In 1992, seven key faculty members in the horticulture department of The Ohio State University retired, including Dr. Elton Smith, then the Nursery/Landscape Extension specialist in the department. With these retirements, and with continuing and projected budgetary constraints for public funds for horticultural and agricultural Extension in Ohio and the United States, the question was asked: What does Ohio State University Extension have to offer Ohio's nursery and landscape industries?
One answer was that, even with those key retirements, there were still numerous people and resources available within the University-- in the departments of agronomy, entomology, horticulture, and plant pathology [agronomy and horticulture have since merged into the horticulture and crop science department]. There were numerous field faculty of Ohio State University Extension throughout the state. There were people at the Agricultural Technical Institute. They were not organized, however, as a coordinated recognizable team for the industry to work best with them. Nor were they organized in terms of their own planning. From a realization of this, ENLTT was born.
Remember that the idea of ENLTT grew from discussions about a budgetary crisis in the University, in the level of generalized public support for Extension. Because of this, a fundamental aspect for the Team was working with the green industry for a measure of "user fees" from those most directly benefiting from what we do.
With this in mind, ENLTT made a proposal for funding support from the Ohio Nursery and Landscape Association (ONLA), the major nursery/landscape green industry organization in Ohio. The following statement from the 1993, 1994, 1995, and 1996 proposals to ONLA best illustrates the rationale behind this relationship:
"The overarching theme of this proposal and of the anticipated renaissance of the horticultural delivery system in Ohio is the concept of partnership: A partnership of field and departmental members, a partnership of all departments delivering horticultural information, and a partnership between the University, the industry, and the citizens of Ohio. Working together we can be quite a Team."

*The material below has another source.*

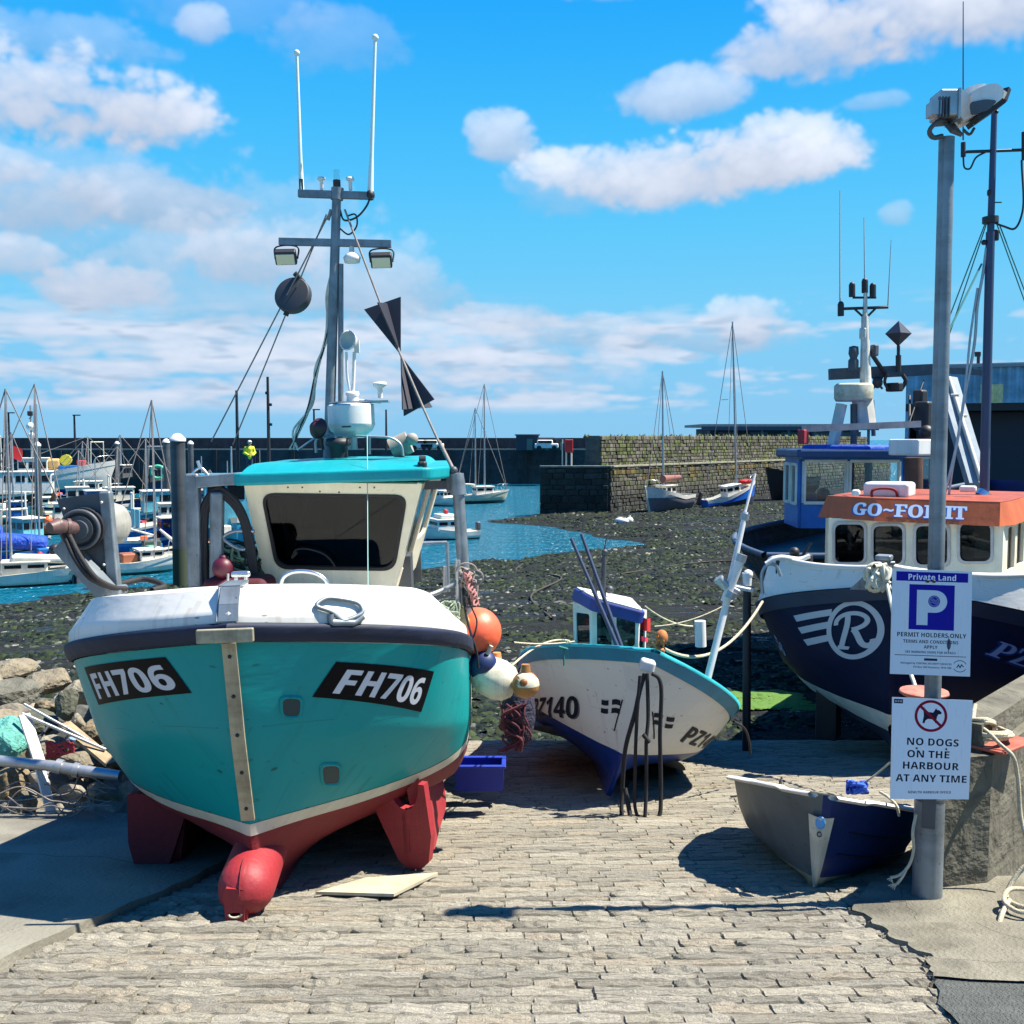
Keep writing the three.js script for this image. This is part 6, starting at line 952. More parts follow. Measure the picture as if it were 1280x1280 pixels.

From 1993-1996 the Ohio Nursery and Landscape Association has generously supported ENLTT with funds for specific ENLTT proposals, and the Ohio chapter of the International Society of Arboriculture has funded a proposal by ENLTT in 1995. These funds are used for many purposes, including development of slide sets, development of inservices and programs for Extension and the green industry, support for enhancing the Ohio State University Short Course, provision of up-to-date resources to horticulture Extension agents so they can better aid the industry, travel costs of Extension agents beyond traditional county areas, and much more.
Probably the most important use of support, however, is for communications and computer costs for production of the Buckeye Yard and Garden Line (BYGL). The BYGL is sent out to Extension offices in Ohio and numerous other states to provide timely (weekly) plant problem updates from April-October. It is also available to the green industry from Ohio State University FAX centers by FAX subscription. And it is accessed by many thousands more on the World Wide Web and Internet through servers such as the Ohio State University Horticulture in Virtual
Perspective and PenPages. Key BYGL items for each year are also summarized in this Ornamentals Circular.
The impact of BYGL is evident in these selected items from the 1995 BYGL Evaluation Survey:
ENLTT members are spread throughout the state of Ohio. See Directory on page 3 of this Circular.
The relationship of ENLTT with the Ohio Nursery and Landscape Association and the overall green industry is a productive model of University/industry partnership in an age of ever-reduced general funding for universities. It provides a cost-effective way to help promote the building of a team of people who are better equipped to assist the industry through support by and for the representatives of the industry.